Copy exactly the lines from the one containing "Model this scene" through the one containing "def wz(py, Y): return EYE - (py - HZ) / F * Y", both included, and leave out any pictures.

********

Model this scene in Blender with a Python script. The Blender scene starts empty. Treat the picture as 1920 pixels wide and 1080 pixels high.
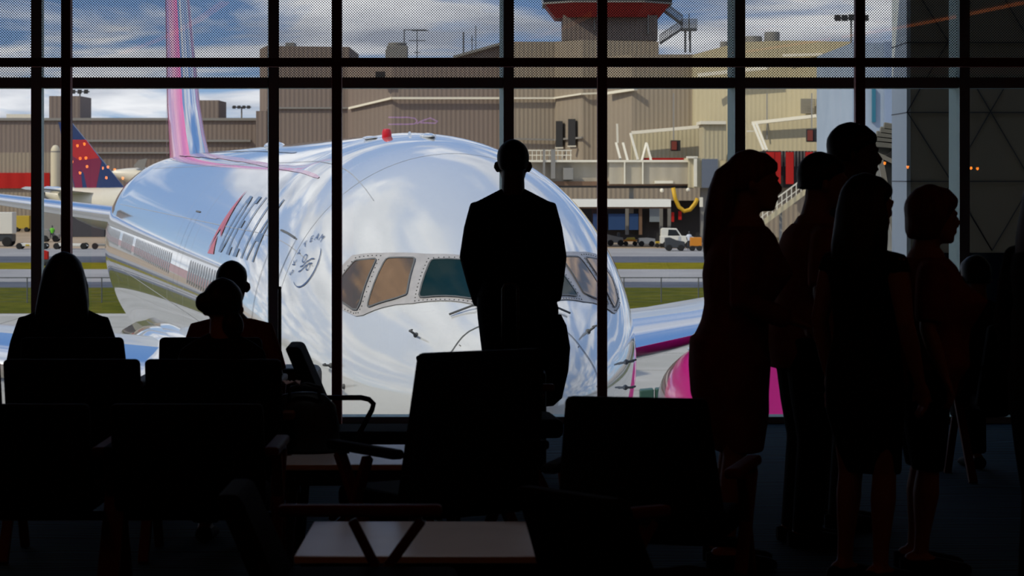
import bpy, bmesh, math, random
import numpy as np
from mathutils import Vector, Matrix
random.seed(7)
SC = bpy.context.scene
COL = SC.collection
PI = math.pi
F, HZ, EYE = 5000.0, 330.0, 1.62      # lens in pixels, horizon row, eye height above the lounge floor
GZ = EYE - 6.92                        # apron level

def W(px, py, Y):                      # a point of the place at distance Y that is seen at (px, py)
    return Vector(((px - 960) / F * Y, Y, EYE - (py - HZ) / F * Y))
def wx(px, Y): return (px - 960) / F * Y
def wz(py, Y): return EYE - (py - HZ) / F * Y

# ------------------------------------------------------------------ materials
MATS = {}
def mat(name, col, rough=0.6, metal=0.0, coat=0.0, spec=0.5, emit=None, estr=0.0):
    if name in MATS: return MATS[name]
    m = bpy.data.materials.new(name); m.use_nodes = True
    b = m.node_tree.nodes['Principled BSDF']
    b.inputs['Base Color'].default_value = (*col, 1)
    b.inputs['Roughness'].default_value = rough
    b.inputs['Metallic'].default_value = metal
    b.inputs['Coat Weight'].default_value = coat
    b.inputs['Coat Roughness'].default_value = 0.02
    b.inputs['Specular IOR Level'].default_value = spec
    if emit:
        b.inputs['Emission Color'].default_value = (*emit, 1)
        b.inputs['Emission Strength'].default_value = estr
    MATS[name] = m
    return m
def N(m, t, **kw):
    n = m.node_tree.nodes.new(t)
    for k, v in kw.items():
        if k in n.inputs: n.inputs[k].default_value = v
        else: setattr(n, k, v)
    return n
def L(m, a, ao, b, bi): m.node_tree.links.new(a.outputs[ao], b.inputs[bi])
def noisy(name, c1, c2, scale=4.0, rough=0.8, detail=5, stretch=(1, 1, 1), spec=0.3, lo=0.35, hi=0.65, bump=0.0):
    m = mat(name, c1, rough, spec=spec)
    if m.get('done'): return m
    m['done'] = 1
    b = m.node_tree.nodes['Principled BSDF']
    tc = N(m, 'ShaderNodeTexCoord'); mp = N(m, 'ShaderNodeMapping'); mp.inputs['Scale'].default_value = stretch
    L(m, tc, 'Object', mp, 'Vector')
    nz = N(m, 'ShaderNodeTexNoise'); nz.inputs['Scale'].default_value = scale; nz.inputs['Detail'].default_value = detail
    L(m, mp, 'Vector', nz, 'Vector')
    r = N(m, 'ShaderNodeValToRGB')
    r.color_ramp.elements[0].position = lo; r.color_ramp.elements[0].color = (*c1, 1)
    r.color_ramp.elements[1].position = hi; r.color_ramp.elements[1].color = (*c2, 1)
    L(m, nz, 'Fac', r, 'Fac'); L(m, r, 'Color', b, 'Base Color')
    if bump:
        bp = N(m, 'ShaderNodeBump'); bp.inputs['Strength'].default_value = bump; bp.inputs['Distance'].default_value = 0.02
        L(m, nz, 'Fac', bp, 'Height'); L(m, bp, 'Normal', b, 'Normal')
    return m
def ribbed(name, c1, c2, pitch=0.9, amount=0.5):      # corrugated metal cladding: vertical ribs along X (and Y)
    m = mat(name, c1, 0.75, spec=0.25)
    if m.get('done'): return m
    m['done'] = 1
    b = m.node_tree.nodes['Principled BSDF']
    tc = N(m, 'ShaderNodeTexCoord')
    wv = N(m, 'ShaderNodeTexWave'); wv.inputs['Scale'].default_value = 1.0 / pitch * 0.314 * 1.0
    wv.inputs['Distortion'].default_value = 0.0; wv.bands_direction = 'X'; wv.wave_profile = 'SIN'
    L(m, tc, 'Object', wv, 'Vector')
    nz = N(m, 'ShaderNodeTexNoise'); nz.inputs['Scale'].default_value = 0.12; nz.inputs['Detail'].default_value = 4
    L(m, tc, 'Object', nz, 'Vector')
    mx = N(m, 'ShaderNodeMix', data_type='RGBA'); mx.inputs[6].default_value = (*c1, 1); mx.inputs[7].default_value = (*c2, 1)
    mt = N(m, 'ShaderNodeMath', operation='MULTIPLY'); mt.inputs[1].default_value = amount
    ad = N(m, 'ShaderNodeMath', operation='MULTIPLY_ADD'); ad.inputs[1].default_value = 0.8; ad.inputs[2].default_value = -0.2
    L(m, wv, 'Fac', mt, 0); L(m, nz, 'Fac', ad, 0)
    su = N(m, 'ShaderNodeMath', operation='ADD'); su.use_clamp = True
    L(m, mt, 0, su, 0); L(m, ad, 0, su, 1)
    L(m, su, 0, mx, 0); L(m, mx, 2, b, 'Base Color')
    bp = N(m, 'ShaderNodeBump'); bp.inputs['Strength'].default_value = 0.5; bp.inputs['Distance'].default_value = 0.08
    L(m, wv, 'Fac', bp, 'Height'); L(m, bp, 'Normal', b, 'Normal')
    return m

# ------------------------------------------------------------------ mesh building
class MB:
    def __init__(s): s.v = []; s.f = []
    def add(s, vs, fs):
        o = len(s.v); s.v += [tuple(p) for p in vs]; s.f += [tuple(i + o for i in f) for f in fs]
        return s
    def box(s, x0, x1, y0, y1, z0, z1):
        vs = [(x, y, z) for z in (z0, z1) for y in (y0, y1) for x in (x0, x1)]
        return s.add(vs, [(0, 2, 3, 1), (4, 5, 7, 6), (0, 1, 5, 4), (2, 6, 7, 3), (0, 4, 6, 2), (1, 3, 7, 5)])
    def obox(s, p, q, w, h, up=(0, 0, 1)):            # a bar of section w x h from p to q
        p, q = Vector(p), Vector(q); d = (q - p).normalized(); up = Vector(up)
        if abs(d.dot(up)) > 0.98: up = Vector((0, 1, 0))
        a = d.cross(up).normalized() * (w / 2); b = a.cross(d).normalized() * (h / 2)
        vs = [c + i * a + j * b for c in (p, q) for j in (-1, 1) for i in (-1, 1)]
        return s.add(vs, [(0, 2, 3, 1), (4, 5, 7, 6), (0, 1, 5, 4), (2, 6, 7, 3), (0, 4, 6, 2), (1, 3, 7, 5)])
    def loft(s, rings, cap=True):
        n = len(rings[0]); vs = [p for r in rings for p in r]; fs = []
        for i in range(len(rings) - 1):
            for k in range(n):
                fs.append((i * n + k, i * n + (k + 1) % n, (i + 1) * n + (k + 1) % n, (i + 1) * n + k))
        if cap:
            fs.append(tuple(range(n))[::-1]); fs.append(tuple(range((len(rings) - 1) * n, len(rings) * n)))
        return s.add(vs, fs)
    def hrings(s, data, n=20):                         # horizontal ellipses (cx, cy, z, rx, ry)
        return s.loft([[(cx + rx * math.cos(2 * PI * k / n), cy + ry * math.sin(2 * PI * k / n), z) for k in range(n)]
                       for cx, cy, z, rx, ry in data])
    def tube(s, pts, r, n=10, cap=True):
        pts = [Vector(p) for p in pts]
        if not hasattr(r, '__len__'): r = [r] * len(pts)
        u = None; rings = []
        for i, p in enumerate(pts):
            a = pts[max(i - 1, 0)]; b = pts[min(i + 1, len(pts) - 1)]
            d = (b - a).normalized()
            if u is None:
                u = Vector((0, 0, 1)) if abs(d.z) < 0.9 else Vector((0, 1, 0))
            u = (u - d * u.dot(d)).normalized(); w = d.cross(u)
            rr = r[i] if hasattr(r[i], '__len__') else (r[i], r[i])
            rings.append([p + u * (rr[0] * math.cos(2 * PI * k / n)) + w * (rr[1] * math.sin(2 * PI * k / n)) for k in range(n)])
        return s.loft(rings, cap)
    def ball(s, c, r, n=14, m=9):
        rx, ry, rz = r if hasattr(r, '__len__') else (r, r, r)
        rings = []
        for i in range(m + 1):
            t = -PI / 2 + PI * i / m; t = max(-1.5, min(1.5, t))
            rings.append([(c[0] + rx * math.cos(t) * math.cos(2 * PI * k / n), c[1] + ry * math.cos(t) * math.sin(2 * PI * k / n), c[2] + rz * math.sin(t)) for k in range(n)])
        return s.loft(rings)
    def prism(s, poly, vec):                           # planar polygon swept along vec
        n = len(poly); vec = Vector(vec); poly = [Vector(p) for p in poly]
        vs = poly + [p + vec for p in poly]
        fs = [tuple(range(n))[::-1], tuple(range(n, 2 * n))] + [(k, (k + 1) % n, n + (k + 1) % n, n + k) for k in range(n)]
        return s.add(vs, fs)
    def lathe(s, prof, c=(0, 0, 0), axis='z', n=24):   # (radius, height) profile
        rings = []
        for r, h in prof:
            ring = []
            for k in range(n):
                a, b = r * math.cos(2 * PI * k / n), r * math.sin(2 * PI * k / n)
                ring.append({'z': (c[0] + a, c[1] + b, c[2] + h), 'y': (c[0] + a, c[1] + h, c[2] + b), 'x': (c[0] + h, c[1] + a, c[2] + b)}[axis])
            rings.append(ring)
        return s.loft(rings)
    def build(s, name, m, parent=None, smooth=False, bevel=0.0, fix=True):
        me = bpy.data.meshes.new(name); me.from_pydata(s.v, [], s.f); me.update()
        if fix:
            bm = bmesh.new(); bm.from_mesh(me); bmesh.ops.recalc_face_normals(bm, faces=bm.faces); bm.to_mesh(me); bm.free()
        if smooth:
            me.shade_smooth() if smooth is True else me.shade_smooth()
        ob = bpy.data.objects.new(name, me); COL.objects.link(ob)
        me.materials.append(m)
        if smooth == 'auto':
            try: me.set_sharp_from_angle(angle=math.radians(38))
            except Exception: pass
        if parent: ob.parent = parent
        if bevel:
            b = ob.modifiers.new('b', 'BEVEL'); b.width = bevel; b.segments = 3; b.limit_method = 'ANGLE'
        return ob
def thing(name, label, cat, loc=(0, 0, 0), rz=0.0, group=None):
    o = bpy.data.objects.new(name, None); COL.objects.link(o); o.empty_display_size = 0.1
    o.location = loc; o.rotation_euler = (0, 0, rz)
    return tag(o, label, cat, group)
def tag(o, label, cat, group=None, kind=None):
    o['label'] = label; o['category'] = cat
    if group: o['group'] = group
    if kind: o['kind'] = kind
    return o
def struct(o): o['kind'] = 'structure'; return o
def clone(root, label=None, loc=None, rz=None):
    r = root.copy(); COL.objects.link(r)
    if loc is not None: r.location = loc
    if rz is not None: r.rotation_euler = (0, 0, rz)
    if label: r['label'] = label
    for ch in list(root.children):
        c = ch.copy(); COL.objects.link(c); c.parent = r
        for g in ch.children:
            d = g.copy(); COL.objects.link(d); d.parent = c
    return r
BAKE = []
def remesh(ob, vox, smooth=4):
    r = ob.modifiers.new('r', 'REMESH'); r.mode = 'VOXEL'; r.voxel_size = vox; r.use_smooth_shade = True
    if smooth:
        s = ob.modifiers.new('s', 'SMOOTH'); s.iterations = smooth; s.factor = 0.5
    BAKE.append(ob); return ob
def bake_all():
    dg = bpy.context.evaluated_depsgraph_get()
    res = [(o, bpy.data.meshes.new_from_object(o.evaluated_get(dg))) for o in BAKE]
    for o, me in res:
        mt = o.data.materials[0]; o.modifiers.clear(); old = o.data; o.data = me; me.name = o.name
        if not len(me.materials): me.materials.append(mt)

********

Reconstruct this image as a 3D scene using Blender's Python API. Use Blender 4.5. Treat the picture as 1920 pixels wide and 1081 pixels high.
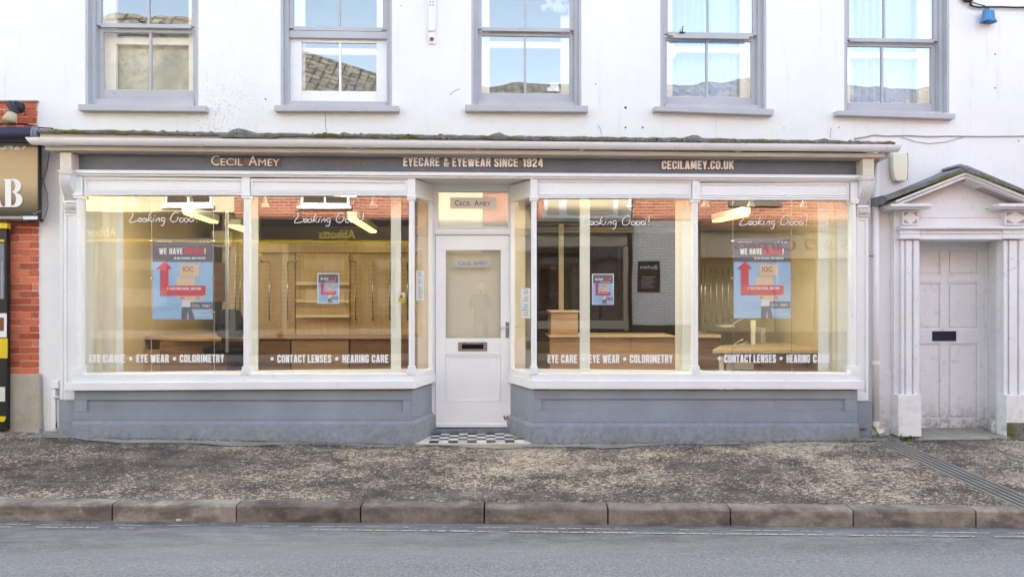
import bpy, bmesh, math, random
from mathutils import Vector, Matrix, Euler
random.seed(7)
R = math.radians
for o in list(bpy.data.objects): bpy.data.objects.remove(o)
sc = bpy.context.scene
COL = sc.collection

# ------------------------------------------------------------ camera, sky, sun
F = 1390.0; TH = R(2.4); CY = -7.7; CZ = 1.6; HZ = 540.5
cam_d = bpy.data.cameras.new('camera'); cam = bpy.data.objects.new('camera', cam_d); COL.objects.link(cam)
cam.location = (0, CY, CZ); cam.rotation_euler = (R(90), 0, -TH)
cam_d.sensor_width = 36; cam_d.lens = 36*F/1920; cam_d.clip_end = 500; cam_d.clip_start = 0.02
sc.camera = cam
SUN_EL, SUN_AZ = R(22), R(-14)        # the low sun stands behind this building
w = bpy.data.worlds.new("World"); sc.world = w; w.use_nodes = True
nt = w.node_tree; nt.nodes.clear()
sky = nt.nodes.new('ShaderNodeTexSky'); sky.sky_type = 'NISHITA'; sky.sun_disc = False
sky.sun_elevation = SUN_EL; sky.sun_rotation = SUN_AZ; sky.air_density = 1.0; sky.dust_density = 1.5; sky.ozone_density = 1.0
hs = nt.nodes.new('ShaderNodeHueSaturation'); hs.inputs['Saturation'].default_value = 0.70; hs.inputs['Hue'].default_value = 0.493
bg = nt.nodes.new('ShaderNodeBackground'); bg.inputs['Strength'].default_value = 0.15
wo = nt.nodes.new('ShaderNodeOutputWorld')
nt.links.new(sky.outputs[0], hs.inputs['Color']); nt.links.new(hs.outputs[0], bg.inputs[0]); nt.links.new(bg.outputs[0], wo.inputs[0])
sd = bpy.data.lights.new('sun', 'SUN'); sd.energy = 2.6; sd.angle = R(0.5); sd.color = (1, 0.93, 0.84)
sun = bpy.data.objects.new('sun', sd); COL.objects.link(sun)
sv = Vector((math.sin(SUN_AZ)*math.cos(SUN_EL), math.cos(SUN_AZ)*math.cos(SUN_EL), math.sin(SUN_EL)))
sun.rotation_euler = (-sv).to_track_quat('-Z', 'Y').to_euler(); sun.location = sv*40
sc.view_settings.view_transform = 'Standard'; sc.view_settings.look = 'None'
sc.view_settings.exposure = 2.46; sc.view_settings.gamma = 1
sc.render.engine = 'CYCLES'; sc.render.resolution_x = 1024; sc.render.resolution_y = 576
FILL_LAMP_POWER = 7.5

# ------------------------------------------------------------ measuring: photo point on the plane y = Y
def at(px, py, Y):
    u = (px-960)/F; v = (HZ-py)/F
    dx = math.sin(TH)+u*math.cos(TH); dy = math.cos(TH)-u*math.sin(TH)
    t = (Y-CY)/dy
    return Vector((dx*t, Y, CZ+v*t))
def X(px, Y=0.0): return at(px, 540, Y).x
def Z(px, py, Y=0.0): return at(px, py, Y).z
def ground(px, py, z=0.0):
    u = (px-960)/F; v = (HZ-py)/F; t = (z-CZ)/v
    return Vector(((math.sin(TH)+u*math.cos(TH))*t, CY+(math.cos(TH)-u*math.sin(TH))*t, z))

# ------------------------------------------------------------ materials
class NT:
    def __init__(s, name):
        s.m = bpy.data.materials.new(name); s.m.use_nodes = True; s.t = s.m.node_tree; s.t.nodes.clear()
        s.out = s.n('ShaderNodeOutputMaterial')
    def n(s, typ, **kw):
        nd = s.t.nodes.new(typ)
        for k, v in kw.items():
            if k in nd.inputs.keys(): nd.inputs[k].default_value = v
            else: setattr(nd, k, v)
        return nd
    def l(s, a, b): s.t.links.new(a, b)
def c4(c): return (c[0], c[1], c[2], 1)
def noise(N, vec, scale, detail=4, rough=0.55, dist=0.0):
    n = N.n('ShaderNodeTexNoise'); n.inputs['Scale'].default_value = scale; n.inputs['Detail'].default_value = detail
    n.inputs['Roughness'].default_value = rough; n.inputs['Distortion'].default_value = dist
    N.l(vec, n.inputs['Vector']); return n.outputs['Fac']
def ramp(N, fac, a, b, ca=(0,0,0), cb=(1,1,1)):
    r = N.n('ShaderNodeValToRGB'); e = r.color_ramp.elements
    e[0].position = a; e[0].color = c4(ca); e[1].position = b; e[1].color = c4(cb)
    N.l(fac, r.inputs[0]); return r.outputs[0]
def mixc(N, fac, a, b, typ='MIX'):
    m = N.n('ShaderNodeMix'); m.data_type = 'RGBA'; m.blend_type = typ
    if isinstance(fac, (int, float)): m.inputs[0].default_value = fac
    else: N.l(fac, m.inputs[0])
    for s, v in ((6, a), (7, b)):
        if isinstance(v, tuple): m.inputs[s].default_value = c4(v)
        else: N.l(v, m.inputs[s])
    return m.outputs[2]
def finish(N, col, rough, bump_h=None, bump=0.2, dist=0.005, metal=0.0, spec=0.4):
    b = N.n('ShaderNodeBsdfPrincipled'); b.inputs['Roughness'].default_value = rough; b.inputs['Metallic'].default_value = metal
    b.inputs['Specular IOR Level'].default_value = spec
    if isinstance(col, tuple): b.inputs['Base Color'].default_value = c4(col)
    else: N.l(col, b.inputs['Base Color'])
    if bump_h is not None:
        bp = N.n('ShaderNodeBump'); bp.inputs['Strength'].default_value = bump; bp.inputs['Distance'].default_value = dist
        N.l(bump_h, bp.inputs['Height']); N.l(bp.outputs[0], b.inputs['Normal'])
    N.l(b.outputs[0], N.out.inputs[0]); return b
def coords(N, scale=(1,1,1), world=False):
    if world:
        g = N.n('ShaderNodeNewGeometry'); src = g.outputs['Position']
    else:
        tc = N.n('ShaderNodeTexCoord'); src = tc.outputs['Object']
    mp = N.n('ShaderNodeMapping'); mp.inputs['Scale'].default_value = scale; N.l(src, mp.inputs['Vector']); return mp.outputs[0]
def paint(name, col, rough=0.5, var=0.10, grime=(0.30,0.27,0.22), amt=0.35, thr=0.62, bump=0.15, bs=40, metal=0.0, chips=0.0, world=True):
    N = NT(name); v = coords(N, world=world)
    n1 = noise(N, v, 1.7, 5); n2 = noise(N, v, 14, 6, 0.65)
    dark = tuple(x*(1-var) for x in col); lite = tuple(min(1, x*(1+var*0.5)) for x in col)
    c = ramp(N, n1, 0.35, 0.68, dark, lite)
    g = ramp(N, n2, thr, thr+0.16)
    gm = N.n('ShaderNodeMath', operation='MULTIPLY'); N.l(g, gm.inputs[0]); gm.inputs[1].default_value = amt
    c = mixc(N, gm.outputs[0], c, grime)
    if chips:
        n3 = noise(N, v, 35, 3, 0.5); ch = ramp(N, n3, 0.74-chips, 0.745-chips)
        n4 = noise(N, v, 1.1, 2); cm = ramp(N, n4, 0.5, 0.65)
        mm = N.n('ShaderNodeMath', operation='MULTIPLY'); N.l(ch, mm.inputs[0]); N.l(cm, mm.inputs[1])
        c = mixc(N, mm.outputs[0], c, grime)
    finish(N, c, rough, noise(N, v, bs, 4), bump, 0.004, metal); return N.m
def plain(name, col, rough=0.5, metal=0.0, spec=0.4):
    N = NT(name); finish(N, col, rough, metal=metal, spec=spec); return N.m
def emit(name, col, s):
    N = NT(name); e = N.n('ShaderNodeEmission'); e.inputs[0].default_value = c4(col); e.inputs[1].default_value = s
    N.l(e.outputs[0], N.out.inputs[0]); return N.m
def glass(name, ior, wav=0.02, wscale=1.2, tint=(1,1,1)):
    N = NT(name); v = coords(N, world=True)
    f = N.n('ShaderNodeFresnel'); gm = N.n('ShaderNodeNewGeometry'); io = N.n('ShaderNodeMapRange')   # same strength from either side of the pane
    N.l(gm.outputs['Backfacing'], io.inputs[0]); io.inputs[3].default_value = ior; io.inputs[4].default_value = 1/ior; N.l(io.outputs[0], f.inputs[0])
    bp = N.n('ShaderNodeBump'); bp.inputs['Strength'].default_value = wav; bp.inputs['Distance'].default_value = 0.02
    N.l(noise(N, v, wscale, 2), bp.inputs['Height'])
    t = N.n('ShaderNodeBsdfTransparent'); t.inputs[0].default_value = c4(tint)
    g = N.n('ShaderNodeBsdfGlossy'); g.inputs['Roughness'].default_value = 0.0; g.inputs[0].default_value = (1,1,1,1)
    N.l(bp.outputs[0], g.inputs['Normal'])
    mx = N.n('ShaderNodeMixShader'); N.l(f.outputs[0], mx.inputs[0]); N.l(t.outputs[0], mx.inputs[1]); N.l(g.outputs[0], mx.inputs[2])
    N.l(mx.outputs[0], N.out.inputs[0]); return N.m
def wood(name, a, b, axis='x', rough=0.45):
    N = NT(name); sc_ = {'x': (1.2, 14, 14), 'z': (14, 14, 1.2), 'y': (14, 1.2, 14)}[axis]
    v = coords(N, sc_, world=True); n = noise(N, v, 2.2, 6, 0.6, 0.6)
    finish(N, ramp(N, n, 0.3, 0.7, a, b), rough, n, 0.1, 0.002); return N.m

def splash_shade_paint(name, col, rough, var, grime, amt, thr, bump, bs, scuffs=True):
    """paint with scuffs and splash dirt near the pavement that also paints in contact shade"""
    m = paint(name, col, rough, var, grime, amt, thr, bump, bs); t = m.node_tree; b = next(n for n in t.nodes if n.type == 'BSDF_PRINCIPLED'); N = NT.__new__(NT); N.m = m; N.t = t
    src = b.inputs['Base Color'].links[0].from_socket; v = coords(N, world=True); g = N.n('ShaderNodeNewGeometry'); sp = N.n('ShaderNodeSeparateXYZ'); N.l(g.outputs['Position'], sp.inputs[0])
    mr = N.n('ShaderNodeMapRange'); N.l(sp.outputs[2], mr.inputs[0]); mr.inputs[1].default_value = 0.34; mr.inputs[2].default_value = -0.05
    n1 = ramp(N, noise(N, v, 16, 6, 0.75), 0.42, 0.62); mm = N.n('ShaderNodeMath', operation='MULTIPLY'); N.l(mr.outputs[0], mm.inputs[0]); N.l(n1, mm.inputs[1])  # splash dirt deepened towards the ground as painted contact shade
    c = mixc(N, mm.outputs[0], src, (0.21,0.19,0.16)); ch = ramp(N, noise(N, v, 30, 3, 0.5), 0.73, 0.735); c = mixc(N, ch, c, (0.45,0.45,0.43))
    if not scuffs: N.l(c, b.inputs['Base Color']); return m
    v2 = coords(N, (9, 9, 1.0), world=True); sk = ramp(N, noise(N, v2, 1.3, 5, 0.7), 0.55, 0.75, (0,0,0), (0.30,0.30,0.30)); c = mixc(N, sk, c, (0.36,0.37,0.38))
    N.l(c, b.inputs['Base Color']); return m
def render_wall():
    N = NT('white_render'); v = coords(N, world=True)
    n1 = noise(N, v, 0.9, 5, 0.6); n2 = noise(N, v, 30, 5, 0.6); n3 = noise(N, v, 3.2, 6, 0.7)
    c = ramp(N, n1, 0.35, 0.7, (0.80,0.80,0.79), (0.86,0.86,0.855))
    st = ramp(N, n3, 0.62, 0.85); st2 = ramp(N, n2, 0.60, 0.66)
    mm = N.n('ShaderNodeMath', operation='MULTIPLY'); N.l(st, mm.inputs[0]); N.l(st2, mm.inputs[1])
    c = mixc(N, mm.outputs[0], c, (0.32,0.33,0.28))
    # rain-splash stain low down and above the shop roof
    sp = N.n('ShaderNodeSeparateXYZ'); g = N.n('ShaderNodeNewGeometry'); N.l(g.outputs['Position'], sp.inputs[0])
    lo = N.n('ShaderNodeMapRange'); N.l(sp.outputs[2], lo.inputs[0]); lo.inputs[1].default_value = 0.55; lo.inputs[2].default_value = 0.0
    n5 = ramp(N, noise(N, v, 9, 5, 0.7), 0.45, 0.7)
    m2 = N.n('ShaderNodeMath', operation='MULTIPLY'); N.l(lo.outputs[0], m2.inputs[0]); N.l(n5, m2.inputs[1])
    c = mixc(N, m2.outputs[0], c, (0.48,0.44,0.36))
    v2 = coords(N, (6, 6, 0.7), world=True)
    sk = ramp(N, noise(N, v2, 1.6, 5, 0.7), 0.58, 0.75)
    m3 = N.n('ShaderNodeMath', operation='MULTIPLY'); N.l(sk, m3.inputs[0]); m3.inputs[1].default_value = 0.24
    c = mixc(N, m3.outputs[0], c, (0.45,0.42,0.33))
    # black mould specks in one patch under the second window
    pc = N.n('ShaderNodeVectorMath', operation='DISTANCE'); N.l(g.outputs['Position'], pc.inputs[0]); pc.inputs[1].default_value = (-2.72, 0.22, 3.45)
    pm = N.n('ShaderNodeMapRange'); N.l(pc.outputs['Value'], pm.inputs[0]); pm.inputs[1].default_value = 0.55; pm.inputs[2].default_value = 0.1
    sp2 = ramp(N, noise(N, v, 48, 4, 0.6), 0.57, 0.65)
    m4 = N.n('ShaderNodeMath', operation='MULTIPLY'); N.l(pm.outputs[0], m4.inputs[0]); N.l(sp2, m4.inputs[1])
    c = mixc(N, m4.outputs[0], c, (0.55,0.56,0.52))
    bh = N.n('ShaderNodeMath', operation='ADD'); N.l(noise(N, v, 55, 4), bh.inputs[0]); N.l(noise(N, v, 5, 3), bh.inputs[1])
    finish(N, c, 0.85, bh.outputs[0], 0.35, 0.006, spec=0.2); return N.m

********

### ANSWER TO THIS EXERCISE
Model this scene in Blender with a Python script. The Blender scene starts empty. Treat the picture as 1920 pixels wide and 1080 pixels high.
import bpy, bmesh, math, random
import numpy as np
from mathutils import Vector, Matrix
random.seed(7)
SC = bpy.context.scene
COL = SC.collection
PI = math.pi
F, HZ, EYE = 5000.0, 330.0, 1.62      # lens in pixels, horizon row, eye height above the lounge floor
GZ = EYE - 6.92                        # apron level

def W(px, py, Y):                      # a point of the place at distance Y that is seen at (px, py)
    return Vector(((px - 960) / F * Y, Y, EYE - (py - HZ) / F * Y))
def wx(px, Y): return (px - 960) / F * Y
def wz(py, Y): return EYE - (py - HZ) / F * Y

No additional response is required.